--- Source data ---
* * * * *

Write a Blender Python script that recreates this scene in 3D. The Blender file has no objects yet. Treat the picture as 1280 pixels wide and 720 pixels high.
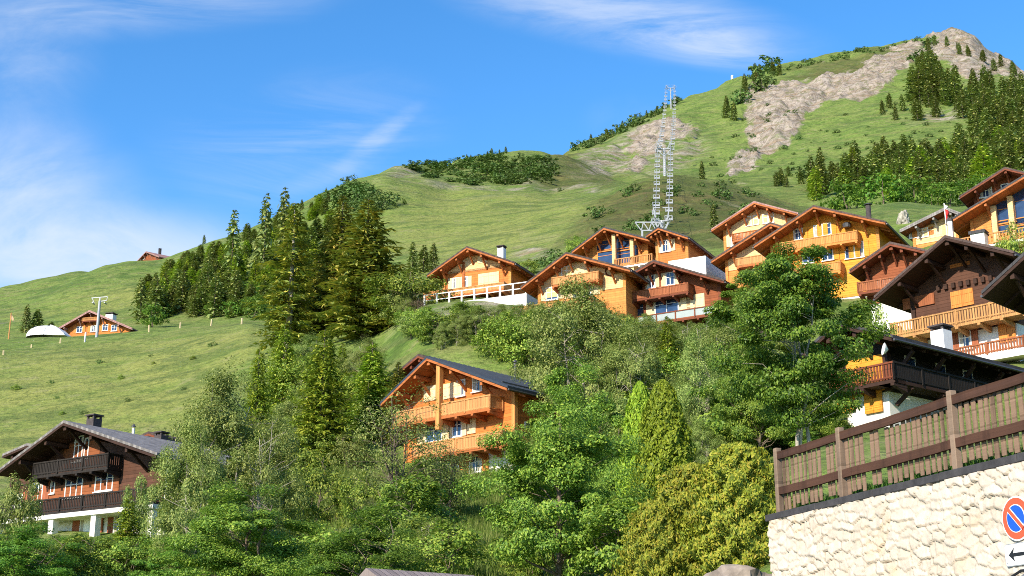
import bpy, bmesh, math, random
import numpy as np
from mathutils import Vector, Matrix

R = math.radians
rng = np.random.default_rng(7)
random.seed(7)
scn = bpy.context.scene
COL = scn.collection

# ------------------------------------------------------------------ camera
FPX, PITCH, CAMZ = 1740.0, R(16.3), 1.6
SP, CP = math.sin(PITCH), math.cos(PITCH)
cam_d = bpy.data.cameras.new('camera')
cam_d.sensor_width = 36.0
cam_d.lens = 36.0 * FPX / 1280.0
cam_d.clip_start, cam_d.clip_end = 0.5, 6000
cam = bpy.data.objects.new('camera', cam_d)
COL.objects.link(cam)
cam.location = (0, 0, CAMZ)
cam.rotation_euler = (R(90) + PITCH, 0, 0)
scn.camera = cam

# ------------------------------------------------------------------ sun, sky, exposure
SUN_AZ, SUN_EL = R(37), R(28)       # azimuth: to the left of straight behind the camera
SUN_DIR = Vector((-math.cos(SUN_EL) * math.sin(SUN_AZ), -math.cos(SUN_EL) * math.cos(SUN_AZ), math.sin(SUN_EL)))
sd = bpy.data.lights.new('sun', 'SUN')
sd.energy, sd.angle, sd.color = 5.0, R(0.5), (1.0, 0.89, 0.74)
so = bpy.data.objects.new('sun', sd)
COL.objects.link(so)
so.rotation_euler = SUN_DIR.to_track_quat('Z', 'Y').to_euler()
scn.view_settings.view_transform = 'Standard'
scn.view_settings.look = 'None'
scn.view_settings.exposure = 0.72
scn.view_settings.gamma = 1.0
scn.cycles.use_denoising = False
scn.cycles.filter_width = 1.0


def cam_ray(px, py):
    """direction (per metre of forward distance Y) of a photo pixel: X/Y, Z/Y"""
    x, y = (px - 640.0) / FPX, -(py - 360.0) / FPX
    yy, zz = CP - y * SP, SP + y * CP
    return x / yy, zz / yy


def at(px, py, D):
    u, v = cam_ray(px, py)
    return Vector((u * D, D, CAMZ + v * D))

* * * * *

--- Given problem ---
Omit the pictures, then quote the rest of the material above exactly.

--- Output below ---
Write a Blender Python script that recreates this scene in 3D. The Blender file has no objects yet. Treat the picture as 1280 pixels wide and 720 pixels high.
import bpy, bmesh, math, random
import numpy as np
from mathutils import Vector, Matrix

R = math.radians
rng = np.random.default_rng(7)
random.seed(7)
scn = bpy.context.scene
COL = scn.collection

# ------------------------------------------------------------------ camera
FPX, PITCH, CAMZ = 1740.0, R(16.3), 1.6
SP, CP = math.sin(PITCH), math.cos(PITCH)
cam_d = bpy.data.cameras.new('camera')
cam_d.sensor_width = 36.0
cam_d.lens = 36.0 * FPX / 1280.0
cam_d.clip_start, cam_d.clip_end = 0.5, 6000
cam = bpy.data.objects.new('camera', cam_d)
COL.objects.link(cam)
cam.location = (0, 0, CAMZ)
cam.rotation_euler = (R(90) + PITCH, 0, 0)
scn.camera = cam

# ------------------------------------------------------------------ sun, sky, exposure
SUN_AZ, SUN_EL = R(37), R(28)       # azimuth: to the left of straight behind the camera
SUN_DIR = Vector((-math.cos(SUN_EL) * math.sin(SUN_AZ), -math.cos(SUN_EL) * math.cos(SUN_AZ), math.sin(SUN_EL)))
sd = bpy.data.lights.new('sun', 'SUN')
sd.energy, sd.angle, sd.color = 5.0, R(0.5), (1.0, 0.89, 0.74)
so = bpy.data.objects.new('sun', sd)
COL.objects.link(so)
so.rotation_euler = SUN_DIR.to_track_quat('Z', 'Y').to_euler()
scn.view_settings.view_transform = 'Standard'
scn.view_settings.look = 'None'
scn.view_settings.exposure = 0.72
scn.view_settings.gamma = 1.0
scn.cycles.use_denoising = False
scn.cycles.filter_width = 1.0


def cam_ray(px, py):
    """direction (per metre of forward distance Y) of a photo pixel: X/Y, Z/Y"""
    x, y = (px - 640.0) / FPX, -(py - 360.0) / FPX
    yy, zz = CP - y * SP, SP + y * CP
    return x / yy, zz / yy


def at(px, py, D):
    u, v = cam_ray(px, py)
    return Vector((u * D, D, CAMZ + v * D))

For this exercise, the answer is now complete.